With respect to dividends and distributions upon the liquidation, winding-up or dissolution of the Company, the Convertible Preferred Securities rank in priority senior to the Company's common stock and to each other class of capital stock or series of preferred stock (where the terms of the stock do not expressly provide that it ranks senior to or on parity with the preferred stock) and on parity with any additional Convertible Preferred Securities and any other class of capital stock or series of preferred stock. Convertible Preferred Securities each have a Conversion Price of $18.00, which may be adjusted upon the occurrence of certain events.
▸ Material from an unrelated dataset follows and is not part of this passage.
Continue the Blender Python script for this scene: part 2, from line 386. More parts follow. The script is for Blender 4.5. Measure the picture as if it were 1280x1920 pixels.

This is directly from the 8-K and I'm wondering what could be construed as a CERTAIN EVENT. Perhaps the stock going below $18 a share and nowhere in the filing does it state that BAC can't short the company to nil in addition to making this investment. I can tell you from experience working in companies with heavily issued preffered stock that it gets the preferred their money back at the expense of the common shareholder even in liquidation. I'm sure BAC knew there would be a pop on the stock due to people thinking the pressure was off of the company. Good time to get some of your money back shorting with 140million share trading volume at levels up to 50% or greater price than the preferred issuance. This is referred to as the common practice of "Death Spiral Financing".
Although the best of faith in companies and people would lead one to believe that this is not practiced, this is business and banking and they are only in the business to make money at all possible costs. I don't think they are going to cover their shorts and take the profit. They will take the Loan Servicing group during the firesale.
I’m not saying you’re wrong as I can’t be 100% sure obviously but I have put money on this theory so if I am wrong I will pay dearly for it. Only time and money will tell.